Конечно, это функция правительства, а не одного человека (Государственный секретарь, например, не один делает свою работу) - затруднить сокрытие враждебных намерений. Оправдания своих действий могут быть двух типов: внутренние - от тех, кто думает, что утечка документов ослабит ту или иную группу; и внешние - от тех, кто ждет, что скандал приведет к краху-возрождению (или только к краху) Святого Престола и/или церкви.
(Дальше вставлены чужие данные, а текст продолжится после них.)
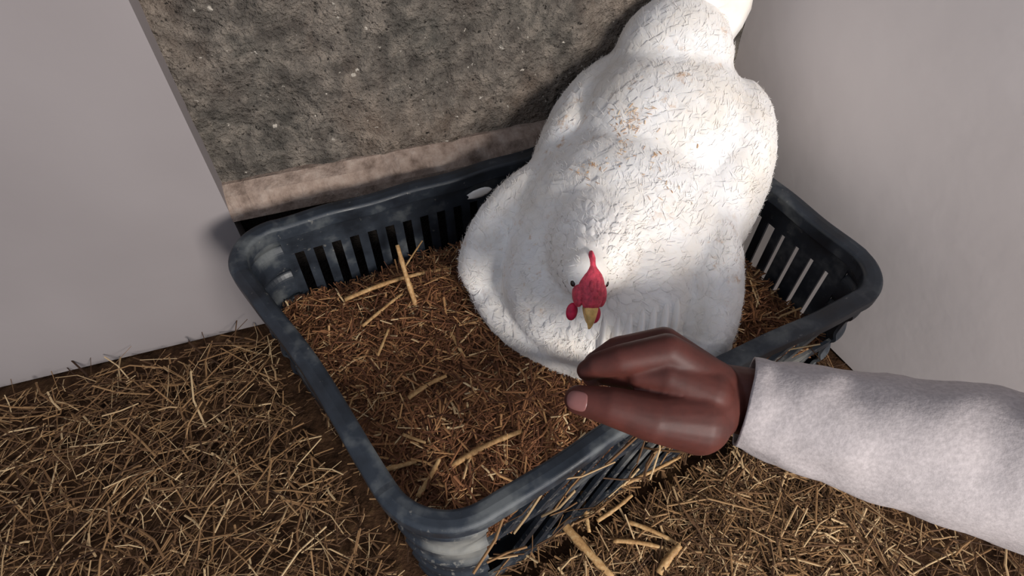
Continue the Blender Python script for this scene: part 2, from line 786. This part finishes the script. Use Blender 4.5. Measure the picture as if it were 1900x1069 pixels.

Сегодня внутренние оправдания, настоящие или воображаемые, могут защитить поведение несогласного, но ненадолго. Рисунок власти меняется быстро: победы и поражения, награды и наказания наконец обретают свои формы. Всегда наступает возврат к дисциплине. Посмотрим.
Мотив «для блага церкви» всегда причиняет вред, как было сказано. Он прикрывает разрыв договора под лозунгом высших ценностей, дает преимущество различной антиримской оппозиции в мире и внешним оправданиям, которые его стимулируют. Маленькие светские савонаролы и теоретики «синодальных» правительств церкви во влиятельной и менее влиятельной журналистской среде работают в этом направлении. К «светским» именам, которые я упомянул, можно было бы добавить много «людей церкви» - от Меллони до дона Галло, а от «народа» - Adista и движение «Мы – церковь».
Кажется, что весь кризис в Ватикане произошел из-за нарушения внутренней гармонии, что вылилось в предательство, чему способствовало давление и соблазн со стороны внешних сил. Может быть, Ватикан стал слишком рыхлым в структурном отношении из-за неконтролируемой глобализации, которая способствует разглашению «политического» секрета с той же легкостью, с которой люди разговаривают по сотовому телефону о своих личных делах в присутствии посторонних.
Но я думаю, что предательство произошло из-за слабого этического воспитания среднего чиновника Ватикана. Чиновник Ватикана необязательно должен быть верующим, гораздо хуже, если верующий чиновник не соблюдает этику отношений, то есть - не лоялен церкви. Очевидно, это зло наносит удар по универсальной церкви, и не удивительно, что это раздражает Ватиканский дворец.